Note: In Zendesk, when you change an article's title or move it, you don't have to update links. When you make those changes, the article ID remains the same, so the links are still valid.
Require technical reviews before content is published
Users trust that they are getting reliable information in a company's knowledge base. But if they find too many errors or inconsistencies, they won't trust the info and they won't use the KB. So it's important to have content reviewed before it's published.
KB authors should schedule a subject matter expert (SME), to review articles for accuracy and thoroughness. Multiple review cycles or multiple reviewers might be necessary for complex topics.
On Suite Growth, Suite Professional, and Guide Professional, you can work in draft mode, and have others review your draft, until you are ready to publish your new article in the KB, see Working with drafts.
On Suite Enterprise plans and Guide Enterprise, Team Publishing makes it easy to get new and existing content reviewed. You can create new articles as a work in progress, then submit it for review (see Creating new content for review), or you can stage updates to existing articles and get them reviewed before you publish, see Staging content updates.

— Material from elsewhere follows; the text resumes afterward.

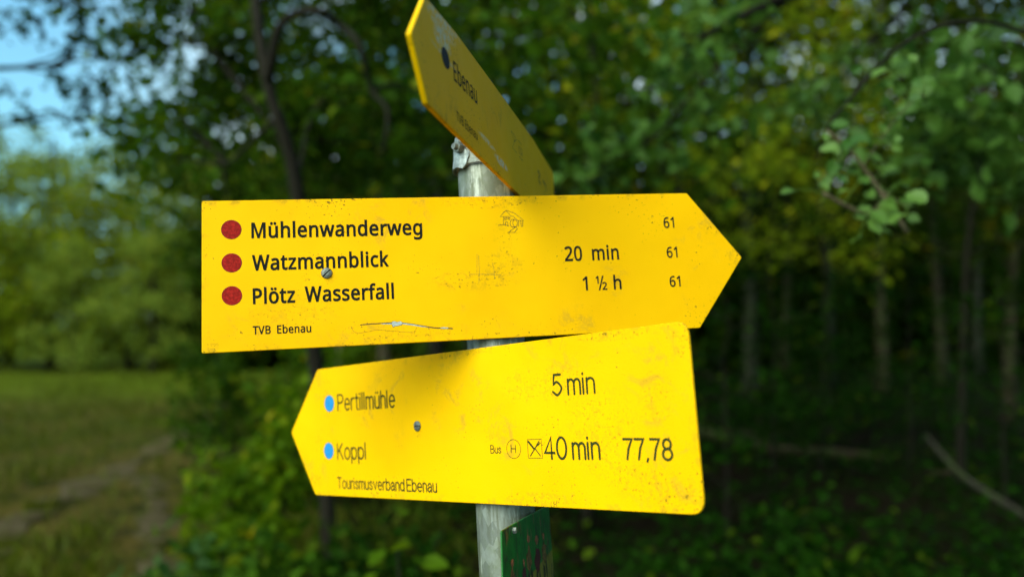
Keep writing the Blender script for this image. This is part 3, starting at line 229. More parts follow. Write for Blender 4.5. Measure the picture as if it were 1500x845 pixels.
def yellow_paint(name, col, box, seed, dirt, grime=(), patches=()):
    """weathered yellow enamel; box = (u0,u1,v0,v1) of the board, dirt gathers along its edges"""
    m, nt, bs = new_mat(name)
    co = objco(nt); p = offset(nt, co, (seed * 1.7, seed * .9, 0))
    sep = N(nt, 'ShaderNodeSeparateXYZ'); nt.links.new(co, sep.inputs[0])
    u0, u1, v0, v1 = box
    du = math_(nt, 'MINIMUM', math_(nt, 'SUBTRACT', sep.outputs[0], u0), math_(nt, 'SUBTRACT', u1, sep.outputs[0]))
    dv = math_(nt, 'MINIMUM', math_(nt, 'SUBTRACT', sep.outputs[1], v0), math_(nt, 'SUBTRACT', v1, sep.outputs[1]))
    d = math_(nt, 'MINIMUM', du, dv)
    edge = math_(nt, 'SUBTRACT', 1.0, step(nt, d, 0.0, .010))
    # slow fading of the paint
    c = mix(nt, step(nt, noise(nt, p, 9, 3), .35, .7), col, (col[0] * .95, col[1] * .92, col[2]))
    # rubbed smears
    sm = math_(nt, 'MULTIPLY', step(nt, noise(nt, p, 34, 6, .75, .8), .52, .68), step(nt, noise(nt, p, 9, 2), .48, .62))
    c = mix(nt, math_(nt, 'MULTIPLY', sm, .42 * dirt), c, (.30, .20, .03))
    # specks
    area = step(nt, noise(nt, offset(nt, p, (3, 7, 0)), 16, 3, .6), .47, .66)
    area = math_(nt, 'ADD', math_(nt, 'MULTIPLY', area, .085), math_(nt, 'MULTIPLY', math_(nt, 'MULTIPLY', edge, step(nt, noise(nt, offset(nt, p, (8, 1, 0)), 26, 3, .6), .46, .70)), .15))
    sp = noise(nt, p, 330, 4, .65)
    thr = math_(nt, 'SUBTRACT',    .708 - .015 * dirt, area)
    spk = math_(nt, 'MULTIPLY', math_(nt, 'SUBTRACT', sp, thr), 22.0, True)
    c = mix(nt, math_(nt, 'MULTIPLY', spk, .85), c, (.045, .035, .012))
    # gathered grime near the rim
    g = math_(nt, 'MULTIPLY', edge, step(nt, noise(nt, p, 60, 5, .7), .50, .72))
    c = mix(nt, math_(nt, 'MULTIPLY', g, .45 * dirt), c, (.14, .10, .02))
    for (pu, pv, ru, rv, amt) in grime:                   # places where dirt has stuck
        a = math_(nt, 'DIVIDE', math_(nt, 'SUBTRACT', sep.outputs[0], pu), ru)
        b = math_(nt, 'DIVIDE', math_(nt, 'SUBTRACT', sep.outputs[1], pv), rv)
        k = math_(nt, 'SUBTRACT', 1.0, step(nt, math_(nt, 'ADD', math_(nt, 'MULTIPLY', a, a), math_(nt, 'MULTIPLY', b, b)), .1, 1.2))
        k1 = math_(nt, 'MULTIPLY', k, step(nt, noise(nt, offset(nt, p, (6, 3, 0)), 110, 6, .75, .6), .49, .60))
        c = mix(nt, math_(nt, 'MULTIPLY', k1, .26 * amt), c, (.24, .15, .015))
        k2 = math_(nt, 'MULTIPLY', k, step(nt, noise(nt, offset(nt, p, (1, 8, 0)), 300, 4, .65), .58, .64))
        c = mix(nt, math_(nt, 'MULTIPLY', k2, .7 * amt), c, (.05, .035, .01))
    for (pu, pv, ru, rv, amt) in patches:                 # pale scraped places
        a = math_(nt, 'DIVIDE', math_(nt, 'SUBTRACT', sep.outputs[0], pu), ru)
        b = math_(nt, 'DIVIDE', math_(nt, 'SUBTRACT', sep.outputs[1], pv), rv)
        r2 = math_(nt, 'ADD', math_(nt, 'MULTIPLY', a, a), math_(nt, 'MULTIPLY', b, b))
        k = math_(nt, 'SUBTRACT', 1.0, step(nt, r2, .25, 1.25))
        k = math_(nt, 'MULTIPLY', k, step(nt, noise(nt, p, 170, 5, .75), .40, .56))
        c = mix(nt, math_(nt, 'MULTIPLY', k, amt), c, (.62, .56, .42))
    nt.links.new(c, bs.inputs['Base Color'])
    nt.links.new(math_(nt, 'ADD', math_(nt, 'MULTIPLY', noise(nt, p, 40, 4), .25), .32), bs.inputs['Roughness'])
    bs.inputs['Specular IOR Level'].default_value = .045
    h = math_(nt, 'ADD', math_(nt, 'MULTIPLY', noise(nt, p, 14, 2), 1.0), math_(nt, 'MULTIPLY', noise(nt, p, 600, 2), .03))
    bump(nt, bs, h, .35, .004)
    return m

def flat_mat(name, col, rough=.5, spec=.3, metal=0.0, var=0.0, scale=200):
    m, nt, bs = new_mat(name)
    if var:
        co = objco(nt)
        c = mix(nt, step(nt, noise(nt, co, scale, 5, .65), .4, .68), tuple(x * (1 - var) for x in col), tuple(min(1, x * (1 + var)) for x in col))
        nt.links.new(c, bs.inputs['Base Color'])
    else: bs.inputs['Base Color'].default_value = (*col, 1)
    bs.inputs['Roughness'].default_value = rough; bs.inputs['Specular IOR Level'].default_value = spec
    bs.inputs['Metallic'].default_value = metal
    return m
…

You might also consider a review by one final person--someone responsible for publishing. If you limit publishing to certain team members (see Setting agent editing and publishing permissions), they can review and approve all KB content before publishing it. On Suite Growth, Suite Professional, and Guide Professional, publishers can review and publish all drafts. On Enterprise plans, the publisher can review articles submitted for review and approve and publish them, see Reviewing, approving, and publishing articles.